Timing is a Bitch

September 13, 2018

No use in running away.




Timing is a bitch....but is THAT kind of bitch.

Timing is that bitch who taunts you when you don't need it and bullies you on things you don't deserve.

Timing is a bitch you shouldn't notice.

I'll tell you that no one is ever ready. We'll always feel pain and on my end, it's always raw and burning as it was when it first came. It's the kind of pain that's enough to make me afraid of men who walk into my life after how past men stole everything from me and ran. It makes me afraid that knowing how hard I fall, I will feel the worst ache if it never works out.

I was never ready and because of that, it never felt like it was the right time.

But I'll also tell you that recently, despite feeling fear more than I ever did, I was willing to look past that. How can timing bring so much anxiety and fear? Is it because romance came sooner for me than expected? Is it because romance came in later when I thought I'd never fall for anyone again?

Timing isn't a reason. It's just an excuse.

It's just an excuse to not get past the personality who could prove me wrong over never falling for men ever again. It's just an excuse for me not to enjoy dinners and dates with company I never thought I'd like. It's just an excuse to hurt someone because we mistake wrong timing for wrong people.
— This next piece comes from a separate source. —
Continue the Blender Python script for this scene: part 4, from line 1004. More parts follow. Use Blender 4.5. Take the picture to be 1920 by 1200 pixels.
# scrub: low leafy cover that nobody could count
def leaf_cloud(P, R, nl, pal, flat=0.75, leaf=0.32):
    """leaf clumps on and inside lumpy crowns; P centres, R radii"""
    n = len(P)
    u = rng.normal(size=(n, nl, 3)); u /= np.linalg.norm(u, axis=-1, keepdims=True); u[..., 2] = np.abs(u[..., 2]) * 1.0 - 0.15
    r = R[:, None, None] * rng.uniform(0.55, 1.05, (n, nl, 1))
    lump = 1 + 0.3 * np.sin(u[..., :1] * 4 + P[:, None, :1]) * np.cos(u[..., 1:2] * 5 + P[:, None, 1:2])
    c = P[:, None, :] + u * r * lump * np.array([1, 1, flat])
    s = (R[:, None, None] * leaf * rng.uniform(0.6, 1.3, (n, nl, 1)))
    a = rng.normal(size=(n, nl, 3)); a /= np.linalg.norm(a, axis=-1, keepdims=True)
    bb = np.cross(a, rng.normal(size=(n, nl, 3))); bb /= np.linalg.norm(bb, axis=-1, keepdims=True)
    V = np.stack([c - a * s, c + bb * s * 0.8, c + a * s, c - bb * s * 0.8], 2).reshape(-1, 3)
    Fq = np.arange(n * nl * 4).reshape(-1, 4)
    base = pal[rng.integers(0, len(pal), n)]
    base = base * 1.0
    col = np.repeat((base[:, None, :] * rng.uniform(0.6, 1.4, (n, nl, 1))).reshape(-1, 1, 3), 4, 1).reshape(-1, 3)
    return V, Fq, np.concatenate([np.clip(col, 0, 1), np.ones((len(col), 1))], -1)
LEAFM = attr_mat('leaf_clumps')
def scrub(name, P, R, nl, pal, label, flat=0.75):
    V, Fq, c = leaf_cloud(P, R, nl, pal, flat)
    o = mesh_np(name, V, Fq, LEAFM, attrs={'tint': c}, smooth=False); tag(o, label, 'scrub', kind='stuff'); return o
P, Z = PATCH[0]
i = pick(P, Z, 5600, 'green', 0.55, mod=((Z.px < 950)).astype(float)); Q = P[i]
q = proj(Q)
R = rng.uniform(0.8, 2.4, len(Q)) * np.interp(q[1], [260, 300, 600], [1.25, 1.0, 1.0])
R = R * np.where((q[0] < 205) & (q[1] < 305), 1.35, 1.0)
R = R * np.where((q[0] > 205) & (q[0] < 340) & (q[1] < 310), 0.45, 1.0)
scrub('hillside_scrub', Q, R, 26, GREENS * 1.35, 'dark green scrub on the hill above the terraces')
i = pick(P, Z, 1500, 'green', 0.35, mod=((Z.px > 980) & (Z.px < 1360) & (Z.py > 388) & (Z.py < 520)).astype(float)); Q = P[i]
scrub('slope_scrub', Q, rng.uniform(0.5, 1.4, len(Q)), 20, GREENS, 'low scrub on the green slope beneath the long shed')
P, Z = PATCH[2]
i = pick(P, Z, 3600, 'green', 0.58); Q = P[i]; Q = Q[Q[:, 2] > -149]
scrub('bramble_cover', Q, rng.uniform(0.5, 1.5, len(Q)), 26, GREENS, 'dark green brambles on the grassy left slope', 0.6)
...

Timing is a bitch....but for me, I'll make it my bitch.

I'll never be ready and I'll always feel my past pain as raw as it was when it was still new, but I'll never use recency as an excuse not to get closer to you when actual time tells me I'm supposed to.

My heart feels halfway in this, but it's just a new thing for me. It's normal not to invest so much in the first place; you don't want to waste your cards so early in the game.

Even if you say your timing is not right, you hear our hearts beating. You feel the heat when we both collide and conquer our souls. You feel eager to reach out for my hands also ready to hold yours.

Timing is a bitch, but it won't be a bitch to us.

But "timing" for you, is "sacred"--sometimes even more valuable than that one person who beat the odds in going past "wrong" timing just to show how much they're worthy.

I guess the reason why you don't deserve me isn't because our timing was never right. We were never perfect people and I don't think I'll ever be that ideal girl.

I'll fight and try to be the right girl because who would just let themselves be the wrong person to just anyone?

Maybe I've always been the right girl who came in just the right time on your end, but you're so busy looking at the clock's arrows to strike at a certain digit, you mistake something abstract as concrete proof you aren't ready even if your life's arrows lead to me.

Timing is a bitch, but you made it a bitch to you.

I'll tell you timing won't kiss you nor timing will hold your hand. Timing won't make you moan as she goes down on you rough yet still be the girl who'll be gentle enough not to hurt you.

Timing has only hurt you enough so you can hurt me.